1. Free-agent, multi-platform scenario. That will combine two transit buses from Houston Metro and several passenger vehicles. These vehicles will operate as free agents, but they do communicate with each other. As we discussed before, we make a distinction between free agent operation and platoon operation. This scenario will show vehicle following and totally autonomous operation. The buses and cars will have computer-controlled steering, braking and throttle. They will run down the 7 1/2 miles according to a pre-scripted scenario, where the buses do automatic lane changes and pass the cars, and the cars do automated lane changes and pass the buses. Each detects and avoids obstacles and communicates information about itself to the other vehicles involved. Computer vision technology will be used for lateral or lane control.

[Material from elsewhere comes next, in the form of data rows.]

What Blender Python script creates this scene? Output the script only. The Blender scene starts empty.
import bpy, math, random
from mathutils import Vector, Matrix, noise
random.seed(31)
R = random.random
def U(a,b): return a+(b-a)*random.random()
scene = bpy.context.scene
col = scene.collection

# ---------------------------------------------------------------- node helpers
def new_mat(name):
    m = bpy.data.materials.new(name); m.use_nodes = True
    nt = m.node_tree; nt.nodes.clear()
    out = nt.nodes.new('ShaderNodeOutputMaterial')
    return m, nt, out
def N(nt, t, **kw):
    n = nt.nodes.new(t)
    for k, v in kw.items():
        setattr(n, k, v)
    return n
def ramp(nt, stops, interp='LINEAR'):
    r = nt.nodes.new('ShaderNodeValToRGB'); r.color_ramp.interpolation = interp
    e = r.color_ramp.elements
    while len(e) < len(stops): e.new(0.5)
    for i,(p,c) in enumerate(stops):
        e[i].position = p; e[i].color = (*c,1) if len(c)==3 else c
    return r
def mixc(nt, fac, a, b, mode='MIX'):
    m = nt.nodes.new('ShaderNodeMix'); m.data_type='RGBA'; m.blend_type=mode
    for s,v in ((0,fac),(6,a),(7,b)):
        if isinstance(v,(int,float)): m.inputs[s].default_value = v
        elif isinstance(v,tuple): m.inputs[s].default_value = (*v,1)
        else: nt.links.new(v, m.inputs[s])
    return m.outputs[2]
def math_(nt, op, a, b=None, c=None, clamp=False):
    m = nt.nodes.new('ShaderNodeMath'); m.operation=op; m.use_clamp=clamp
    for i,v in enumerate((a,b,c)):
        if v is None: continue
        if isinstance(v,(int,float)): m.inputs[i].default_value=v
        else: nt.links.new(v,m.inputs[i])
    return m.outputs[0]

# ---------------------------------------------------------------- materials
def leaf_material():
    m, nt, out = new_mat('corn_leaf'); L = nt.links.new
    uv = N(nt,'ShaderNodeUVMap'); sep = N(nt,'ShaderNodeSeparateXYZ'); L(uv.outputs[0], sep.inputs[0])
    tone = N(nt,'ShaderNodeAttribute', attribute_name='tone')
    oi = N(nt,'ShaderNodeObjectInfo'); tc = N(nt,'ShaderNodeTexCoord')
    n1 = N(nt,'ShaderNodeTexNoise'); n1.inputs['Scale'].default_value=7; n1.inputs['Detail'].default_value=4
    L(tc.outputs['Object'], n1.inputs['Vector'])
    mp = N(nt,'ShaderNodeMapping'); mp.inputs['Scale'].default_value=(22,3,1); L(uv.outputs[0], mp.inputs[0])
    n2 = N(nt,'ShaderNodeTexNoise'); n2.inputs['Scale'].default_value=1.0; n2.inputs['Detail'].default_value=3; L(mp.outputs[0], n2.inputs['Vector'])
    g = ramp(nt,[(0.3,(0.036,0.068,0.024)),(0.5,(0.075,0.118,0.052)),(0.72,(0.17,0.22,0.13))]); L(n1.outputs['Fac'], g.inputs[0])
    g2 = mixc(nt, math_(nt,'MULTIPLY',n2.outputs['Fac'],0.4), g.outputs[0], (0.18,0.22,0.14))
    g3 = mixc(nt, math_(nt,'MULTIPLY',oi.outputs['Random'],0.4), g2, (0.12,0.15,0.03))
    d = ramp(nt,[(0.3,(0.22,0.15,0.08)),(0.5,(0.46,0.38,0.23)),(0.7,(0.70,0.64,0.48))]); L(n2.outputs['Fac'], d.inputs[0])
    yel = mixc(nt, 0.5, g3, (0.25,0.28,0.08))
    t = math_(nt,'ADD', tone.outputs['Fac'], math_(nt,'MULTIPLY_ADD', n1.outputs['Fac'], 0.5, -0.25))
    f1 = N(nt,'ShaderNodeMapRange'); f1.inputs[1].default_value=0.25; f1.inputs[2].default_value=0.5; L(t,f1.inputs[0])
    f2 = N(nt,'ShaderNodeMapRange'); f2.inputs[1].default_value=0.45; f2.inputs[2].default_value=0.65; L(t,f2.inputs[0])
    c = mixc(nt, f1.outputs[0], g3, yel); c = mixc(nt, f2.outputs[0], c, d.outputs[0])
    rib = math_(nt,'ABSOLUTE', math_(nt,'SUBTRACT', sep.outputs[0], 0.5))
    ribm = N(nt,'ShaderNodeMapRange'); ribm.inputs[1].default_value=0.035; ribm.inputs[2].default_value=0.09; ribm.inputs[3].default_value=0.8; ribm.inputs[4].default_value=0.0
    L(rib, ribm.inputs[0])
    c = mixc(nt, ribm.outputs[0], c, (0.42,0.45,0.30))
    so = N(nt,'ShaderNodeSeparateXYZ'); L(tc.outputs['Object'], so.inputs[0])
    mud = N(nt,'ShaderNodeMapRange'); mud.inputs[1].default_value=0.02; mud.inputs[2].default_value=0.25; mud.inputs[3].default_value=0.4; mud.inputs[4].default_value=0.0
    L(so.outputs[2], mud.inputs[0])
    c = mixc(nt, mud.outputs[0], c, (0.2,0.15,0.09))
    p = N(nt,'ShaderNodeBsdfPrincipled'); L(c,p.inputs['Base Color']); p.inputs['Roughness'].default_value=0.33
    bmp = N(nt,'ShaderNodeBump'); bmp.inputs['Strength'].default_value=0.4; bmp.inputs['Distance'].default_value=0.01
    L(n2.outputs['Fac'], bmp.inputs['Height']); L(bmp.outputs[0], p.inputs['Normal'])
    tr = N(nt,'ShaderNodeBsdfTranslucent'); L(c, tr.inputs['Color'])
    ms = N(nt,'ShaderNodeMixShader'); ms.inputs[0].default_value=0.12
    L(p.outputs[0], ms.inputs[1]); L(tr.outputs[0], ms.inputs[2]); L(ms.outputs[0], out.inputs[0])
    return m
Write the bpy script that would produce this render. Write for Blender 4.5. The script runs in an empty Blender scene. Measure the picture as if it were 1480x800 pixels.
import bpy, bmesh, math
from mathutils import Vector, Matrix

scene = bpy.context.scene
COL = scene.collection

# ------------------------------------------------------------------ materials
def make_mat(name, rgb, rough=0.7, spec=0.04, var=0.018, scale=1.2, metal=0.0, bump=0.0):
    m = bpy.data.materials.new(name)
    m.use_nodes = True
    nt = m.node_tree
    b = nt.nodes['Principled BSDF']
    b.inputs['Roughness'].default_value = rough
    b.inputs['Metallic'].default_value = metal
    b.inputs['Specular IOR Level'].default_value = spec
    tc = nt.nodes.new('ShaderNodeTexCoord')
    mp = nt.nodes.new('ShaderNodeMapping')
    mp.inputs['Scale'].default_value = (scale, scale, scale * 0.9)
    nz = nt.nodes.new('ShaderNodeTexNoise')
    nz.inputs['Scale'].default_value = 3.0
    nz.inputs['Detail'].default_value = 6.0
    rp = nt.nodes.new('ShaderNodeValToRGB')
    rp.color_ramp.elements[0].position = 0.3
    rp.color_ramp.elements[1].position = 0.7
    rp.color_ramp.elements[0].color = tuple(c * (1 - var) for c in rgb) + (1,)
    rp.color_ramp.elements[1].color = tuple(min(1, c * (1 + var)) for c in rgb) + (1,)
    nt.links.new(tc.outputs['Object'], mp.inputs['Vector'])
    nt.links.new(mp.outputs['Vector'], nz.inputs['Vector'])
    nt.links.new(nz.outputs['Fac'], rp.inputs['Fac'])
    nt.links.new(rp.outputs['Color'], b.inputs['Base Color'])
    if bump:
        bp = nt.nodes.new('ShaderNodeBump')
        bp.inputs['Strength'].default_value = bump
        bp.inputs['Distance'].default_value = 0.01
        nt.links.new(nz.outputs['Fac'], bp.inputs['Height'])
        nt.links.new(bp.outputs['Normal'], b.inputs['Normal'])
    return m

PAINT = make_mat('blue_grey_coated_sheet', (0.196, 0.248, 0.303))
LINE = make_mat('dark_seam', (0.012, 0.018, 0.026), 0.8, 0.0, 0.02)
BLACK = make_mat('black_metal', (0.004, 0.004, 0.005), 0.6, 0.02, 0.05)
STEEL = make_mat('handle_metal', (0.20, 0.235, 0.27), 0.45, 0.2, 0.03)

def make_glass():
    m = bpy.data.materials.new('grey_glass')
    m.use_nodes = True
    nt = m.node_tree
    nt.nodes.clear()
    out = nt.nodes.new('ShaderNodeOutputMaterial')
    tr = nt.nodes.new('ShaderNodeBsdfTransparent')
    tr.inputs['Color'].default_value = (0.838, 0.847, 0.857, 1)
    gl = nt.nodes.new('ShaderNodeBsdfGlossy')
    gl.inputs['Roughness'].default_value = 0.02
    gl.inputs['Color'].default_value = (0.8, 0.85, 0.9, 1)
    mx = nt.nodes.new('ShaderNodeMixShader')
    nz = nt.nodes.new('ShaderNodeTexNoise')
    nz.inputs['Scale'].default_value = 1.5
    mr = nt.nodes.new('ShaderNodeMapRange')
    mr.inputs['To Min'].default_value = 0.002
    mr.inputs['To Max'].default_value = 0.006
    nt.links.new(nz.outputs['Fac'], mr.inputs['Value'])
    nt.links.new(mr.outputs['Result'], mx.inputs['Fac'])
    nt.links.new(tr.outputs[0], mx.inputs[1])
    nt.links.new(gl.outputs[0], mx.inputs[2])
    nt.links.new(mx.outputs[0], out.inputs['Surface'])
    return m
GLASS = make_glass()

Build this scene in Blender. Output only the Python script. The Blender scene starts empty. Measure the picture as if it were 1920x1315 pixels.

2. Platooning Scenario. This will involve 8 passenger cars that operate in a closely placed platoon -- less than 10 meters apart. They will accelerate, decelerate, show split into two sub-platoons to allow other vehicles to enter, and then rejoin as one platoon. They will also show a coordinated stop, as if an obstacle were encountered.
3. Heavy Truck Scenario. We'll have a passenger car and one or two full-sized class 8 commercial vehicles that will show adaptive cruise control, collision warning, and side obstacle detection. Some passing maneuvers will be demonstrated as well.
4. Evolutionary Scenario. Using passenger cars, we will show the stages in evolution, starting with adaptive cruise control and evolving to collision warning, collision avoidance, and full automated vehicle control. This involves several demonstrations executed consecutively on the 7.5 mile stretch of I-15.
5. Transition of Control Scenario. This scenario shows the way a vehicle might move from a rural setting, where it was depending mostly on its own resources, to an urban setting where it communicates with the highway. These vehicles will start with computer vision for lane sensing, as if they were in a rural area, then transition to magnetic nails (markers) in the freeway, as if they were in an urban setting.
6. Alternative Technology Scenario. Instead of using computer vision or magnetic nails in the roadway, this scenario will start off with computer vision and then switch to a radar-reflective tape installed on the roadway. Radar reflective tape offers the potential of using the same sensor for collision warning as for lateral control.